When you go into a movie such as Clash of the Titans, you certainly can’t expect anything more than an entertaining ride with some cool special effects. Even a gigantic ball of cheese such as 2012 held my interest for nearly its entire running time. However, when I left Clash of the Titans I felt empty, like I had just eaten a steak dinner that left me hungry. It is only three or so hours after I walked out of the theatre as I write this, and I’m having a hard time remembering it in detail.
Perhaps the biggest insult to me was that from the beginning this film advertises the coming of the kraken. Within the first few scenes you have characters saying dialogue to the effect of “The kraken?” “The kraken!” “THE KRAKEN?!”. You half expect them to break into song, “Yellow Brick Road”-style. If you’ve seen a commercial for this movie you even see the kraken, and the already infamous Liam Neeson reciting of “Release the Kraken!” Finally, the aforementioned kraken is released. I begin to think, “Well, this is really cool.” Then before I can finish my thought, the movie is over. The signature beast of both the original 1981 movie and this remake is cut down to barely a full scene. Its face is seen for even less time. Just look at this picture:

There. Now you and I have had the same experience, but I saved you ten dollars. It is too late for me.

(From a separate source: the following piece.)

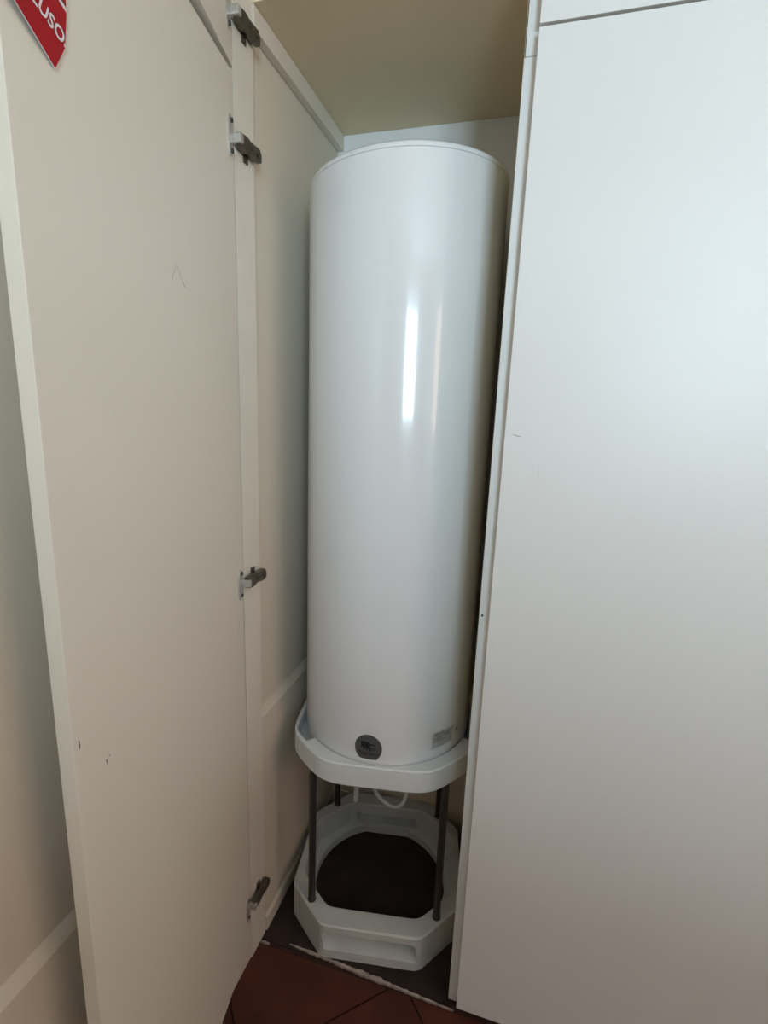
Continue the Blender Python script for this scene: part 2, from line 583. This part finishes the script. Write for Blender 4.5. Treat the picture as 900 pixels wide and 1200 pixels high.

In fact, this entire film can be experienced simply by watching the trailer, and imagining it stretched to feature length. It barely deviates at all, and often it is edited together like a trailer. I also don’t understand the use of the shaky camera. That is often not a technique used in fantasy films, and if you have special effects to showcase I would not recommend it. You can’t tell what you are looking at, and it simply leads to a confusing experience. See: Transformers 2. Wait a minute, don’t! Phew, sorry about that.
Now let’s discuss what I liked about the film. As a whole, I really enjoyed 2.5 sequences. (The .5 being the kraken scene, it doesn’t count as a whole). The first was the attack of giant scorpions. It was one of the few scenes that was shot well, and I was really quite intrigued throughout. It certainly woke me up from my coma. Then I went in to another coma for about a half hour. I genuinely started to get tired, I kid you not. Then our group of heroes goes into the underworld to claim the head of Medusa, and it was quite a creepy and effective sequence, until we actually SAW Medusa, and frankly she just looked like a cartoon.
So what of the plot? Well, you see Zeus was angry at King Acrisius back in the day, so he impregnated his wife. Logical solution. Acrisius does not like this, so he kills his wife and sends her out to sea with their newborn child Perseus, who is soon found by a fisherman named Spyros. Perseus grows up, as they all do, and his family is murdered by Hades. Perseus swears vengeance on the gods, but he soon finds out he is Zeus’s lovechild, leaving him conflicted.
Meanwhile the gods are unhappy with the human race, so Hades begs to be set free upon the masses so that they may learn the error of their ways. Zeus obliges, silly him, and Hades looks to take everything over. This could not have been more transparent, meaning Zeus must be a moron. It is up to our friendly neighborhood demigod to stop Hades.
The cast here is rather impressive, but paycheck movies can do that. Liam Neeson and Ralph Fiennes reunite for the first time since Schindler’s List here as Zeus and Hades, respectively. They both play it over-the-top, but that makes them memorable over the non-presence that is Sam Worthington, who was decent enough in Avatar but here seems bored. My favorite performance here is that of Mads Mikkelsen (Le Chiffre in Casino Royale) as a soldier named Draco, and he is one of the few characters I cared about as far as whether they lived or died. Speaking of death, there is a scene where Perseus is told he is going to die by a few fortune-telling witches straight out of Pan’s Labyrinth. The movie forgets that scene five minutes after the fact.
I saw the film in 2-D, and let me tell you I did not spot one scene which could have been improved by 3-D. In fact, the movie was intended to be released in 2-D. Then Avatar came out. This movie was then delayed so it could be converted to 3-D and the studios could charge you an extra $4 to see it. This is starting to become ridiculous. If you design a movie to be seen in 3-D that’s one thing. Everything else is just a money-grab. But what else to you expect from Hollywood?
PREDICTABLE SPOILER AHEAD
There’s a conversation in the final scene between Perseus and Zeus which is so incredibly see-through. Zeus is basically telling Perseus that Hades may return to wreak havoc. It plays like this:
PERSEUS: So there IS going to be a sequel, right?
ZEUS: Perhaps, if the box office is good enough.
About there is where I put my hands to my face. Everything about this film is a product.